Publication date: 2013-10-01
Publisher: Leuven Centre for Global Governance Studies; Leuven

Author:

Happaerts, Sander
Bruyninckx, Hans ; De Man, Astrid ; Langens, Joke ; Vandamme, Liene ; Van Dyck, Lize ; Wintmolders, Tine

Keywords:

BASIC, climate change, emerging powers, G20, G77/China, MEF, minilateralism, UNFCCC

Abstract:

This paper studies the role and impact that rising powers have in the global climate change regime, and how those actors challenge the course of climate negotiations in the future. The global climate change regime, centred around the UN Framework Convention on Climate Change (UNFCCC), is plagued by a number of problems, which make that it is insufficient today to deal with the problem it was intended to solve. A number of those problems relate to the regime’s design, which assigns reduction targets to only a specific type of countries (Annex 1 countries). Considering that global emissions have increased considerably, it is obvious that the institutional solutions of the UNFCCC do not match the scale of the problem in the 21st century. That is because emissions in developing countries, most importantly in the new economic powerhouses, are rising exponentially. To increase its effectiveness, a redesign of the global climate change regime is needed, but any reform seems futile if it does not include the acceptance by rising powers of binding reduction targets.
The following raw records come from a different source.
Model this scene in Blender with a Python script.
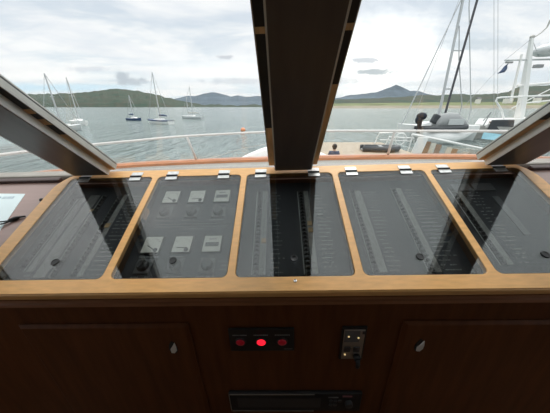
import bpy, bmesh, math, random
from mathutils import Matrix, Vector, Euler
random.seed(7)
SC = bpy.context.scene
COL = SC.collection
for _o in list(bpy.data.objects):
    bpy.data.objects.remove(_o)

# ------------------------------------------------------------------ frames
EYE = 1.55                                    # eye above the wheelhouse floor
F_EYE = Matrix.Translation((0, 0, EYE))       # boat axes, origin at the eye
BOAT_TO_SEA = Matrix.Rotation(-0.0162, 4, 'Z') @ Matrix.Rotation(-0.0305, 4, 'Y')   # the boat lists a little
F_SEA = F_EYE @ BOAT_TO_SEA.transposed()      # level axes, origin at the eye
SEA_Z = -3.9
SLOPE = 0.4519
U = Vector((0, math.cos(SLOPE), math.sin(SLOPE)))
N = Vector((0, -math.sin(SLOPE), math.cos(SLOPE)))
def axes(o, x, y, z):
    m = Matrix.Identity(4)
    for i, v in enumerate((x, y, z)):
        for r in range(3):
            m[r][i] = v[r]
    for r in range(3):
        m[r][3] = o[r]
    return m
F_SLOPE = F_EYE @ axes((0.0434, 0.6609, -0.5559), (1, 0, 0), U, N)   # console top: x along, y up the slope, z out of it
RAKE = 0.750                                 # windscreen slope
DW = Vector((0, -math.cos(RAKE), math.sin(RAKE)))
NW = Vector((0, -math.sin(RAKE), -math.cos(RAKE)))
F_SCREEN = F_EYE @ axes((0.065, 1.22, -0.293), (1, 0, 0), DW, NW)    # windscreen: y up the rake, z into the cabin (left-handed kept out by x below)

# ------------------------------------------------------------------ camera
PITCH = math.atan(100 / 232.5)
cam_d = bpy.data.cameras.new('camera')
cam_d.sensor_fit = 'HORIZONTAL'
cam_d.sensor_width = 36
cam_d.lens = 232.5 / 550 * 36
cam_d.clip_start = 0.02
cam_d.clip_end = 20000
cam = bpy.data.objects.new('camera', cam_d)
COL.objects.link(cam)
cam.matrix_world = F_SEA @ Matrix.Rotation(math.pi / 2 - PITCH, 4, 'X')
SC.camera = cam

# ------------------------------------------------------------------ world
W = bpy.data.worlds.new('overcast_sky')
SC.world = W
W.use_nodes = True
nt = W.node_tree
nt.nodes.clear()
def nd(t, **k):
    n = nt.nodes.new(t)
    for a, b in k.items():
        setattr(n, a, b)
    return n
def setin(sock, v):
    if hasattr(v, 'links') or isinstance(v, bpy.types.NodeSocket):
        nt.links.new(v, sock)
    else:
        sock.default_value = v
def math_(op, a, b=None, c=None, clamp=False):
    n = nd('ShaderNodeMath', operation=op, use_clamp=clamp)
    setin(n.inputs[0], a)
    if b is not None: setin(n.inputs[1], b)
    if c is not None: setin(n.inputs[2], c)
    return n.outputs[0]
def smooth(x, lo, hi):
    n = nd('ShaderNodeMapRange', interpolation_type='SMOOTHSTEP')
    setin(n.inputs[0], x)
    n.inputs[1].default_value = lo
    n.inputs[2].default_value = hi
    return n.outputs[0]
def mixc(f, a, b, bt='MIX'):
    n = nd('ShaderNodeMix', data_type='RGBA', blend_type=bt)
    setin(n.inputs[0], f)
    setin(n.inputs[6], a)
    setin(n.inputs[7], b)
    return n.outputs[2]
def noise(vec, scale, detail=6, rough=0.55, dist=0.0):
    n = nd('ShaderNodeTexNoise')
    setin(n.inputs['Vector'], vec)
    n.inputs['Scale'].default_value = scale
    n.inputs['Detail'].default_value = detail
    n.inputs['Roughness'].default_value = rough
    n.inputs['Distortion'].default_value = dist
    return n.outputs[0]
def comb(x, y, z):
    n = nd('ShaderNodeCombineXYZ')
    setin(n.inputs[0], x); setin(n.inputs[1], y); setin(n.inputs[2], z)
    return n.outputs[0]
tc = nd('ShaderNodeTexCoord')
rot = nd('ShaderNodeVectorRotate', rotation_type='EULER_XYZ')
nt.links.new(tc.outputs['Generated'], rot.inputs['Vector'])
rot.inputs['Rotation'].default_value = BOAT_TO_SEA.to_euler()
sep = nd('ShaderNodeSeparateXYZ')
nt.links.new(rot.outputs[0], sep.inputs[0])
dx, dy, dz = sep.outputs
zc = math_('MAXIMUM', dz, 0.0)
dd = math_('ADD', zc, 0.10)
cx = math_('DIVIDE', dx, dd)
cy = math_('DIVIDE', dy, dd)
plane = comb(cx, cy, 0.0)
fy = math_('MAXIMUM', dy, 0.15)
ga = math_('DIVIDE', dx, fy)
ge = math_('DIVIDE', zc, fy)
gn = comb(ga, ge, 0.0)
warp = noise(gn, 7.0, 5, 0.6)
warp2 = noise(comb(ga, math_('MULTIPLY', ge, 1.4), 0.0), 34.0, 5, 0.6)
front = smooth(dy, 0.2, 0.35)
SKY_GAIN = 1.28
# broad tone
base = mixc(smooth(zc, 0.0, 0.36), (0.64, 0.72, 0.77, 1), (0.54, 0.60, 0.68, 1))
# white sheets and wisps
base = mixc(smooth(zc, 0.4, 0.75), base, (0.60, 0.64, 0.645, 1))
sheet = smooth(noise(comb(math_('MULTIPLY', cx, 0.55), cy, 0.0), 0.9, 8, 0.6, 0.5), 0.40, 0.60)
c = mixc(math_('MULTIPLY', sheet, 0.85), base, (0.86, 0.86, 0.86, 1))
wisp = smooth(noise(comb(math_('MULTIPLY', ga, 1.0), math_('MULTIPLY', math_('ADD', ge, math_('MULTIPLY', ga, 0.25)), 6.0), 0.0), 2.2, 7, 0.6, 0.6), 0.42, 0.68)
c = mixc(math_('MULTIPLY', math_('MULTIPLY', wisp, front), 0.55), c, (0.66, 0.70, 0.76, 1))
# bright milky patch towards the sun behind the cloud
def blob(a0, e0, ra, re, soft0, soft1, wob=0.0, w=None):
    a = math_('DIVIDE', math_('SUBTRACT', ga, a0), ra)
    e = math_('DIVIDE', math_('SUBTRACT', ge, e0), re)
    r = math_('SQRT', math_('ADD', math_('MULTIPLY', a, a), math_('MULTIPLY', e, e)))
    if wob:
        r = math_('ADD', r, math_('MULTIPLY', math_('SUBTRACT', w, 0.5), wob))
    s = smooth(r, soft1, soft0)
    n = s.node
    return math_('MULTIPLY', s, front)
c = mixc(math_('MULTIPLY', blob(0.40, 0.17, 0.27, 0.15, 0.1, 1.2, 1.0, warp), 0.95), c, (1.30, 1.28, 1.24, 1))
c = mixc(math_('MULTIPLY', blob(-0.15, 0.12, 0.45, 0.07, 0.1, 1.2, 1.2, warp), 0.7), c, (0.90, 0.90, 0.90, 1))
c = mixc(math_('MULTIPLY', blob(-0.85, 0.066, 0.42, 0.022, 0.2, 1.1, 0.8, warp), 0.8), c, (0.52, 0.72, 0.85, 1))
c = mixc(math_('MULTIPLY', blob(-0.85, 0.105, 0.5, 0.02, 0.2, 1.1, 1.0, warp), 0.7), c, (0.88, 0.89, 0.89, 1))
for a0, e0, ra, re, k, colr in ((-0.578, 0.099, 0.036, 0.032, 0.9, (0.43, 0.48, 0.53, 1)), (-0.545, 0.088, 0.085, 0.016, 0.9, (0.45, 0.50, 0.55, 1)), (-0.70, 0.128, 0.10, 0.012, 0.5, (0.50, 0.55, 0.62, 1)),
                                (-0.185, 0.166, 0.035, 0.009, 0.75, (0.47, 0.50, 0.55, 1)), (-0.15, 0.088, 0.16, 0.014, 0.6, (0.52, 0.56, 0.61, 1)),
                                (0.375, 0.120, 0.10, 0.013, 0.9, (0.42, 0.47, 0.50, 1)), (0.335, 0.156, 0.085, 0.013, 0.8, (0.47, 0.51, 0.56, 1)),
                                (0.76, 0.205, 0.24, 0.022, 0.7, (0.55, 0.61, 0.66, 1)), (0.70, 0.08, 0.40, 0.02, 0.5, (0.60, 0.64, 0.67, 1)), (0.25, 0.09, 0.12, 0.016, 0.5, (0.55, 0.58, 0.61, 1))):
    c = mixc(math_('MULTIPLY', blob(a0, e0, ra, re, 0.35, 1.05, 1.7, warp2), k), c, colr)
gain = math_('ADD', 1.0, math_('MULTIPLY', smooth(zc, 0.34, 0.85), 1.5))
gain = math_('MULTIPLY', gain, math_('SUBTRACT', 1.0, math_('MULTIPLY', smooth(dz, 0.0, -0.05), 0.6)))
bg = nd('ShaderNodeBackground')
nt.links.new(c, bg.inputs[0])
nt.links.new(math_('MULTIPLY', gain, SKY_GAIN), bg.inputs[1])
wo = nd('ShaderNodeOutputWorld')
nt.links.new(bg.outputs[0], wo.inputs[0])

# ------------------------------------------------------------------ sun behind thin cloud
sd = bpy.data.lights.new('sun', 'SUN')
sd.energy = 1.7
sd.angle = math.radians(25)
sd.color = (1.0, 0.96, 0.9)
sun = bpy.data.objects.new('sun', sd)
COL.objects.link(sun)
sun.rotation_euler = Vector((0.30, 0.72, 0.9)).to_track_quat('Z', 'Y').to_euler()

vs = SC.view_settings
vs.view_transform = 'Standard'
vs.look = 'None'
vs.exposure = 0.0
vs.gamma = 1.0
SC.cycles.max_bounces = 10
SC.cycles.transparent_max_bounces = 24
SC.cycles.caustics_reflective = False
SC.cycles.caustics_refractive = False

# ------------------------------------------------------------------ materials
def new_mat(name):
    m = bpy.data.materials.new(name)
    m.use_nodes = True
    t = m.node_tree
    return m, t, t.nodes['Principled BSDF']
def mat(name, col, rough=0.5, metal=0.0, var=0.12, scale=8.0, stretch=(1, 1, 1), bump=0.0, coat=0.0, spec=0.5, emit=None, alpha=None):
    """Principled with a noise-varied colour."""
    m, t, b = new_mat(name)
    tcn = t.nodes.new('ShaderNodeTexCoord')
    mp = t.nodes.new('ShaderNodeMapping')
    mp.inputs['Scale'].default_value = stretch
    t.links.new(tcn.outputs['Object'], mp.inputs[0])
    n = t.nodes.new('ShaderNodeTexNoise')
    n.inputs['Scale'].default_value = scale
    n.inputs['Detail'].default_value = 5
    t.links.new(mp.outputs[0], n.inputs['Vector'])
    r = t.nodes.new('ShaderNodeValToRGB')
    r.color_ramp.elements[0].position = 0.3
    r.color_ramp.elements[1].position = 0.7
    r.color_ramp.elements[0].color = tuple(c_ * (1 - var) for c_ in col[:3]) + (1,)
    r.color_ramp.elements[1].color = tuple(min(1, c_ * (1 + var)) for c_ in col[:3]) + (1,)
    t.links.new(n.outputs[0], r.inputs[0])
    t.links.new(r.outputs[0], b.inputs['Base Color'])
    b.inputs['Roughness'].default_value = rough
    b.inputs['Metallic'].default_value = metal
    b.inputs['Specular IOR Level'].default_value = spec
    b.inputs['Coat Weight'].default_value = coat
    b.inputs['Coat Roughness'].default_value = 0.12
    if bump:
        bn = t.nodes.new('ShaderNodeBump')
        bn.inputs['Strength'].default_value = bump
        bn.inputs['Distance'].default_value = 0.01
        t.links.new(n.outputs[0], bn.inputs['Height'])
        t.links.new(bn.outputs[0], b.inputs['Normal'])
    if emit:
        b.inputs['Emission Color'].default_value = emit[:3] + (1,)
        b.inputs['Emission Strength'].default_value = emit[3]
    return m
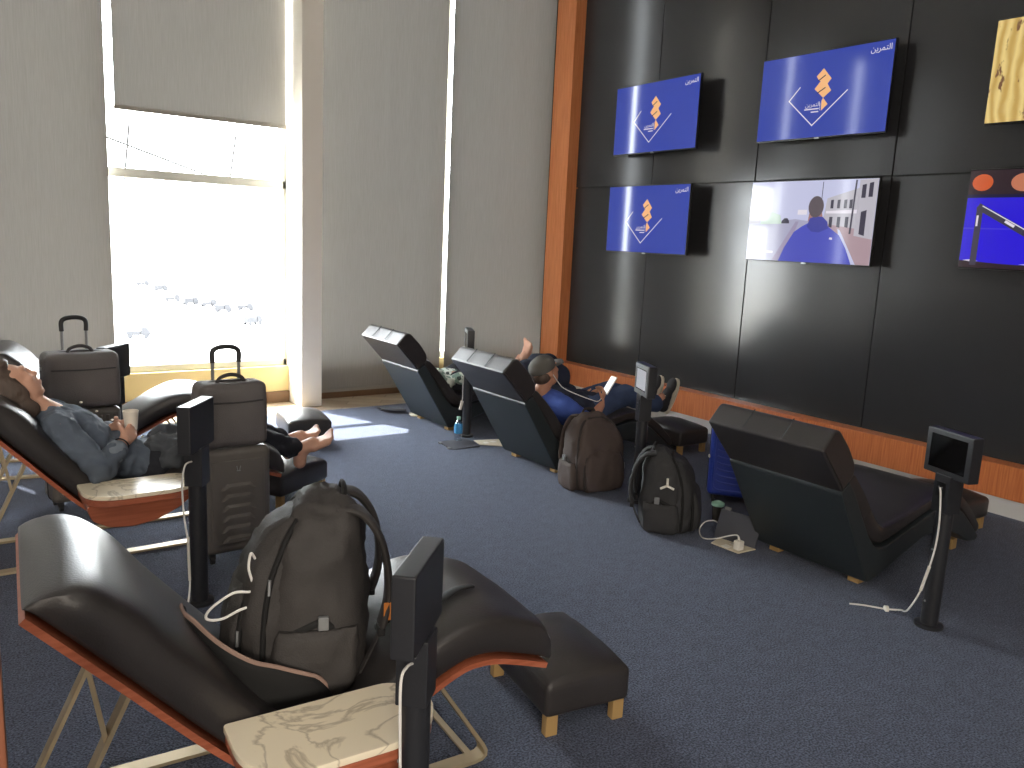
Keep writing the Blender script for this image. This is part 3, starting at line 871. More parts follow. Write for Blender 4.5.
def build_furniture():
    init_screens()
    tv('upper television next to the wooden pilaster, showing the blue ribbon emblem', 5.575, 2.777, logo_screen, yaw=-2.6)
    tv('upper middle television showing the blue ribbon emblem, largest emblem in view', 3.854, 2.783, logo_screen)
    tv('lower television next to the wooden pilaster, showing the blue ribbon emblem', 5.59, 1.855, logo_screen, yaw=-2.6)
    tv('lower middle television showing a man in a blue jacket on a street', 3.851, 1.848, street_screen)
    tv('upper right television showing a yellow desert seen from the air', 2.093, 2.777, desert_screen)
    tv('lower right television showing a blue studio with a microphone arm', 2.130, 1.873, studio_screen)
    # padded row
    make_padded_chaise('black padded chaise in the right foreground, empty, seen from behind', (3.645, 2.31, 0))
    make_padded_chaise('black padded chaise on which the man in the grey cap lies', (3.50, 4.545, 0))
    make_padded_chaise('black padded chaise farthest back, nearest the lowered blinds', (3.48, 5.97, 0))
    make_ottoman('black footstool by the empty right foreground chaise, nearest the screen post', (5.03, 2.36, 0), -.05)
    make_ottoman('black footstool under the sneakers of the man in the grey cap', (4.865, 4.43, 0), 0)
    make_ottoman('black footstool of the farthest chaise, by the wooden plinth', (4.88, 5.98, 0), 0)
    # shell lounger row
    make_shell_lounger('black leather lounge chair with wooden shell in the left foreground, backpack on it', (.138, 2.158, 0), math.radians(-4))
    make_shell_lounger('black leather lounge chair with wooden shell on which the barefoot person lies', (.10, 4.325, 0), math.radians(0))
    make_shell_lounger('black leather lounge chair nearest the bright window, behind the piled cases', (.27, 5.92, 0), math.radians(-10), False)
    make_ottoman('black footstool at the foot of the left foreground lounge chair', (1.74, 2.05, 0), math.radians(-9))
    make_ottoman('black footstool under the bare feet', (1.70, 4.66, 0), math.radians(-58))
    make_ottoman('black footstool lit by sunlight beside the white column', (2.31, 5.90, 0), math.radians(-8))
    # posts
    make_post('screen post right of the empty foreground chaise, with a white cable', (3.53, 1.62, 0), math.radians(-20))
    make_post('screen post beside the man in the grey cap, its small screen painted with a pale reflection', (3.60, 3.54, 0), math.radians(-26), 'lit')
    make_post('screen post between the two far padded chaises, beside the water bottle', (3.535, 5.47, 0), math.radians(-27), 'on')
    make_post('nearest screen post, beside the marble table in the left foreground', (.875, 1.53, 0), math.radians(-45))
    make_post('screen post standing in front of the case with the grooved shell', (.875, 3.42, 0), math.radians(-37))
    make_post('screen post farthest left, against the bright window', (.875, 5.22, 0), math.radians(-42))
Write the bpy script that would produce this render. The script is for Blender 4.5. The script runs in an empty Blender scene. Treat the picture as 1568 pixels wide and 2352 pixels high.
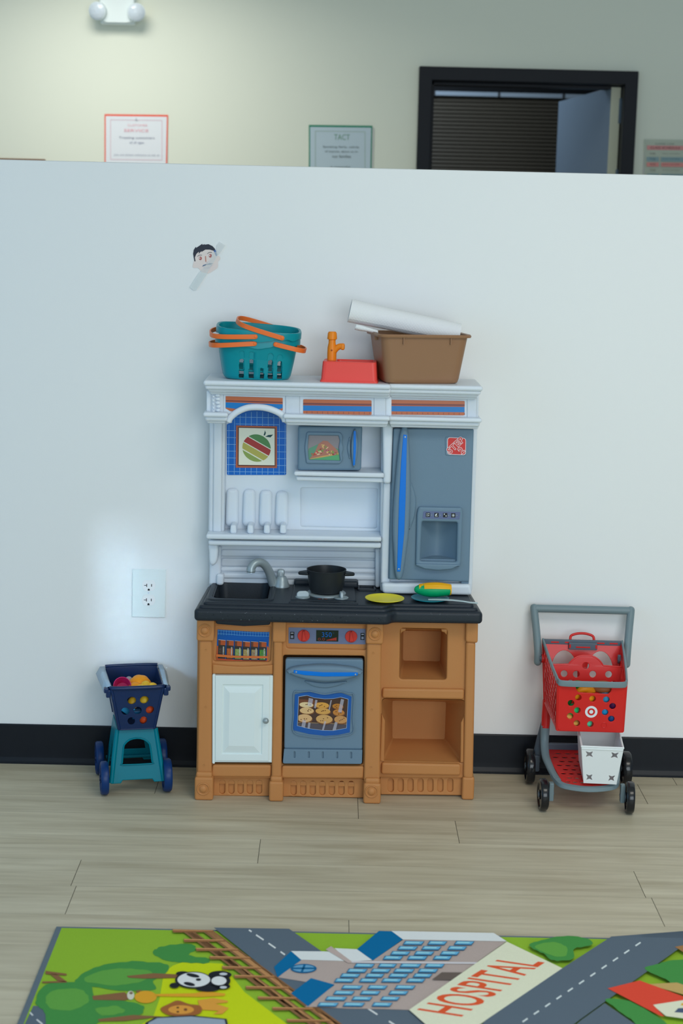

Besides China and India, the commitment of other non-Annex 1 countries such as South Korea, Brazil or the OPEC members will be extremely significant. At the same time, the reality of global climate negotiations does not remain unaffected by the new world order. While the negotiations are still dominated by large coalitions such as the G77/China, underlying dynamics and power relations are changing, for instance through the creation of BASIC. Furthermore, climate discussions seem to be shifting to new groups and institutions outside the UN framework, such as the G20 or the Major Economies Forum. The paper concludes that those ‘clubs’, for the time being, fulfil only a limited role in the broader regime complex of climate change. It also argues that other developing countries are de facto sidelined because of the increasing clout of rising powers in climate negotiations.